Es un viaje, una estación, una ciudad, un tiempo. Un reconocimiento a una obra y a su autor, Tomás Sanabria, el que dijo: “No hay arquitectura sin ciudad”. Frase que es como un delta, no solo por lo tanto que fluye de ella sino porque es la precisa comprensión de lo que es una ciudad, como lo explica el arquitecto Juan José Pérez Rancel: contenedor y contenido. Las ciudades no solo son la escenografía, útero. Son las calles, los edificios, las plazas, los árboles, los besos, las esquinas, los carteles, el aire, el farol, el grifo, el papagayo, el perro famélico, la risa. Un edificio cuyas escaleras desembocan en la acera hace guiños, se insinúa, lame la calle. Tomás Sanabria, reconocidísimo arquitecto creador del Foro Libertador —“la nueva sede de la Biblioteca Nacional cambió allí la forma de respirar”, diría la arquitecto Fina Weitz— , el edificio del Banco Central de Venezuela, el Centro Ciudad Comercial Tamanaco y la sede del INCE en la avenida Nueva Granada siempre defendió la tesis de que los edificios deben generar espacios urbanos.

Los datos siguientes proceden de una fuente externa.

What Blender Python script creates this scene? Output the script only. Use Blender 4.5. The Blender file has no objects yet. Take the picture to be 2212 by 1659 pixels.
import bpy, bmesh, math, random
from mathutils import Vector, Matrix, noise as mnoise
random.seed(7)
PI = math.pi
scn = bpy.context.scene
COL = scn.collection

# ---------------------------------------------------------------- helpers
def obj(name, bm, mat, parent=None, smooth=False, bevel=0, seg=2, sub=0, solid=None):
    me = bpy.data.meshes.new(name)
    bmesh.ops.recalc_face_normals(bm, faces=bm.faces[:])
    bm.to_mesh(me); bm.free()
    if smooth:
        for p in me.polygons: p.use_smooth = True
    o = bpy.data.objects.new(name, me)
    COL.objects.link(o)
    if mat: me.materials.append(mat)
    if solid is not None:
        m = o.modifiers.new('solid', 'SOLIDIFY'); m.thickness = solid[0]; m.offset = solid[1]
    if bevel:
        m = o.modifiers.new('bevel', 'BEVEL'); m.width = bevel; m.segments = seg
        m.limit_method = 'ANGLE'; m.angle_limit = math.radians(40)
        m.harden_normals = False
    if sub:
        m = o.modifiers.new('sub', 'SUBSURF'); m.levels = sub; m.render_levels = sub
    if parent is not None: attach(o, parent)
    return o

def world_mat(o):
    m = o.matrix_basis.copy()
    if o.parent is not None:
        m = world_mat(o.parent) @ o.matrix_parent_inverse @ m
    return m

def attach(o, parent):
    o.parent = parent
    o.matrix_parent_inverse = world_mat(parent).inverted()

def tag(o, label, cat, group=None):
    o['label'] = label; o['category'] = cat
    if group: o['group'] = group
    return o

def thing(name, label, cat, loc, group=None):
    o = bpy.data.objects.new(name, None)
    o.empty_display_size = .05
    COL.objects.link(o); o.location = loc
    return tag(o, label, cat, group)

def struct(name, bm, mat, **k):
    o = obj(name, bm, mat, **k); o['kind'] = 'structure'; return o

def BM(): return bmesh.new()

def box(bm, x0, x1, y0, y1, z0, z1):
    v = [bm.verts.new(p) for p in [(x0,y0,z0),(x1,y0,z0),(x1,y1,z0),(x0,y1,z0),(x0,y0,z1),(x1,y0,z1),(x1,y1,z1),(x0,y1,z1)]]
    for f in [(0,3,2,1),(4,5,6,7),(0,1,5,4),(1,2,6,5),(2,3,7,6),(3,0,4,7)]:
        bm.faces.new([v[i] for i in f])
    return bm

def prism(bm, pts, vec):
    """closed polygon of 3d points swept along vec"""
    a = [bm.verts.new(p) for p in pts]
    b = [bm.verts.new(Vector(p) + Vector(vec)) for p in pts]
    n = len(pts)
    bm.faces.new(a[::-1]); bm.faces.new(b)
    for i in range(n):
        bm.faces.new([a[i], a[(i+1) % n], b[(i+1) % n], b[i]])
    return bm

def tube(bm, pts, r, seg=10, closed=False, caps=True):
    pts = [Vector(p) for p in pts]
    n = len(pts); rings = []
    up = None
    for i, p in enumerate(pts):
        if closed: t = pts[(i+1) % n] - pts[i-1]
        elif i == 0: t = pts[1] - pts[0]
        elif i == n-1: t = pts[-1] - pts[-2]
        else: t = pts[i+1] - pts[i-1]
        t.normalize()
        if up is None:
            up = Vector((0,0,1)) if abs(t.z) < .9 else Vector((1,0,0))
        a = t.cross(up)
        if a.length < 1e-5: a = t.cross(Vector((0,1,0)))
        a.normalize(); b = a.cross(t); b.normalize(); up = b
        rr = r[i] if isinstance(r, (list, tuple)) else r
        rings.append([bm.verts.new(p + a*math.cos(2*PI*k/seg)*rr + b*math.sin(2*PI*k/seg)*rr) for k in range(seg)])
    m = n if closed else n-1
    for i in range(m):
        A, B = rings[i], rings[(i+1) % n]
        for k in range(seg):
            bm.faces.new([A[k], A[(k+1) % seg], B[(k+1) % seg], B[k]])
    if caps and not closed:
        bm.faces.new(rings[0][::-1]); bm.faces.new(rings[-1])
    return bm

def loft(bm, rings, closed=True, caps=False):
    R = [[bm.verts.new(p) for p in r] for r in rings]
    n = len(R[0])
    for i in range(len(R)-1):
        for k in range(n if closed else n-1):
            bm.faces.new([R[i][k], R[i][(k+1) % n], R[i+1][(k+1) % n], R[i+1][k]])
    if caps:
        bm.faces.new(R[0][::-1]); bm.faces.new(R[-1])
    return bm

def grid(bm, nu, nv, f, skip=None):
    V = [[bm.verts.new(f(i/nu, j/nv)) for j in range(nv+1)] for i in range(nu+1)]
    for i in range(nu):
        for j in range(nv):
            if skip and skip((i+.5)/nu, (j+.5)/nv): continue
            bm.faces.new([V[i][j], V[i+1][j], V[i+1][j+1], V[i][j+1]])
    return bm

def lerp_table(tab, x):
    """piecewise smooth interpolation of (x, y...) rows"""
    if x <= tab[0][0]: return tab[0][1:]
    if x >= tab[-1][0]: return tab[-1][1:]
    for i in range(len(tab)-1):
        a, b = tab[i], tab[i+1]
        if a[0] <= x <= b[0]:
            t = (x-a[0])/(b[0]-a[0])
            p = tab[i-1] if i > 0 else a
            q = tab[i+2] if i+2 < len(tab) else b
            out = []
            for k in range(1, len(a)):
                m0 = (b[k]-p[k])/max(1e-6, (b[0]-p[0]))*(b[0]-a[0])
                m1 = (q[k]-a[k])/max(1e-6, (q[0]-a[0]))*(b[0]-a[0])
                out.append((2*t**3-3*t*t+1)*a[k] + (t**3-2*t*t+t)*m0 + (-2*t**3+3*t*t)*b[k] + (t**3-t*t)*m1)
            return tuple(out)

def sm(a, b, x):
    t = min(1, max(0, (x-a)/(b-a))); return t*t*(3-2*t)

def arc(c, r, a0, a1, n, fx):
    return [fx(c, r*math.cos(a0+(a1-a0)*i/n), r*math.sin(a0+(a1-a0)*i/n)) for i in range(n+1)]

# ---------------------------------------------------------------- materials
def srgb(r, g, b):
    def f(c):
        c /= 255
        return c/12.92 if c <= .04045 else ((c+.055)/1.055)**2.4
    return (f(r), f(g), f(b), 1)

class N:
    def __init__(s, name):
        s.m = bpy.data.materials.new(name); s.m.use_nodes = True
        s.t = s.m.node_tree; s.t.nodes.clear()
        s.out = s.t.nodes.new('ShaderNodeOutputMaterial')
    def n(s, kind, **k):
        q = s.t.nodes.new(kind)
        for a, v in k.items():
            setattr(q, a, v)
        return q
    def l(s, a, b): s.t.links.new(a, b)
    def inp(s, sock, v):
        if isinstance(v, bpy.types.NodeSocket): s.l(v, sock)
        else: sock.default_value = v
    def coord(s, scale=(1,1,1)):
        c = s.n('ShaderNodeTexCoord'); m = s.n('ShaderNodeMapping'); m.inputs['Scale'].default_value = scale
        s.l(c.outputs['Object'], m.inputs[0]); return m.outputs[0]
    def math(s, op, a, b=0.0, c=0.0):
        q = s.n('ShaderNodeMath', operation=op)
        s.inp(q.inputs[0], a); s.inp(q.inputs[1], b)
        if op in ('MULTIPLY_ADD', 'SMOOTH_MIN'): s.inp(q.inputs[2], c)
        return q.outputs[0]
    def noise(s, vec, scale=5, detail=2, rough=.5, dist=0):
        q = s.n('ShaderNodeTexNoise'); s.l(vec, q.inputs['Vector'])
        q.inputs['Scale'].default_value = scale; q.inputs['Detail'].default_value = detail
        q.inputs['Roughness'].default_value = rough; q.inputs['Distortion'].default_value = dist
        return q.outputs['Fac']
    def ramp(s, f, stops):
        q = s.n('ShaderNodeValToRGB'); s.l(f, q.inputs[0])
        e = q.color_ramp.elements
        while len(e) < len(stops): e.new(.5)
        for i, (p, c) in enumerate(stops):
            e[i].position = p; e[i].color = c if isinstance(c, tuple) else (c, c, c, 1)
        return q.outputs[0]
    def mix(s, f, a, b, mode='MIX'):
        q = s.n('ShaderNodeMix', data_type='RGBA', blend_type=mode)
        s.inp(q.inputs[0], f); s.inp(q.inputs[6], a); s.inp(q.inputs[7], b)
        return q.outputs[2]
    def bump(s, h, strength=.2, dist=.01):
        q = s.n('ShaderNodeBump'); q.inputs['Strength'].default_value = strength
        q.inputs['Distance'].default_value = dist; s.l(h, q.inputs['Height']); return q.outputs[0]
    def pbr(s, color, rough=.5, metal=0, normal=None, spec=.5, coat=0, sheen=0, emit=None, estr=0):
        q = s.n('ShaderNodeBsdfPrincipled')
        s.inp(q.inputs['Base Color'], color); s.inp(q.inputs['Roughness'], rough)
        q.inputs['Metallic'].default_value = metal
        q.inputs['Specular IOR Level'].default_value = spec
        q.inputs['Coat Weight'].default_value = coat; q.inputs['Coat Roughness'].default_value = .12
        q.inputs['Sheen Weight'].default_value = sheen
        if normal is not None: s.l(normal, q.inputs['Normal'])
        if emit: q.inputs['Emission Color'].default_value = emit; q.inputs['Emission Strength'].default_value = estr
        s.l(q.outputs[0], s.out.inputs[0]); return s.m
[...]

Estudioso de Le Corbusier y vale reiterar, de los tema ambientalistas como el visionario que fue —la protección solar y el condicionamiento climático basado en la arquitectura y no en las instalaciones de aire acondicionado—, quien fuera el primer director de la nueva Facultad de Arquitectura de la Central, y parte de la segunda generación de arquitectos modernos caraqueños —José Miguel Galia, Martín Vegas, Guido Bermúdez, Fruto Vivas, Henrique Hernández, Guinand, Benacerraf—, es autor, también, de una de las obras más importantes realizadas en la década del cincuenta y que resumiría su afán por la arquitectura integral: el central azucarero El Palmar, construido en acero, y con disposición de planos horizontales de fachada de manera tal que posibilitara la ventilación. Galardonado con el Premio Nacional de Arquitectura en 1967 y doctor Honoris Causa por la Facultad de Arquitectura y Urbanismo de la Universidad Central de Venezuela (UCV), Tomás Sanabria falleció el 21 de diciembre 2008. Sus cenizas, según su deseo, serían esparcidos en el Ávila.

“Los ranchos de Caracas crecen a un ritmo más acelerado que la ciudad ‘formal’: el conjunto de ranchos de Petare, posee más de 600 mil habitantes. Por ello, nuestros arquitectos, en vez de maravillarse ante las impactantes obras ajenas, publicadas en revistas con papel cromo, deben mirar hacia la realidad circundante, e imaginar nuevas soluciones para los problemas de la vivienda y los servicios sociales de los estratos más necesitados de la población, cuya dimensión creciente presiona en forma angustiante sobre las estructuras urbanas”, dejaría soportadas con base, sus palabras.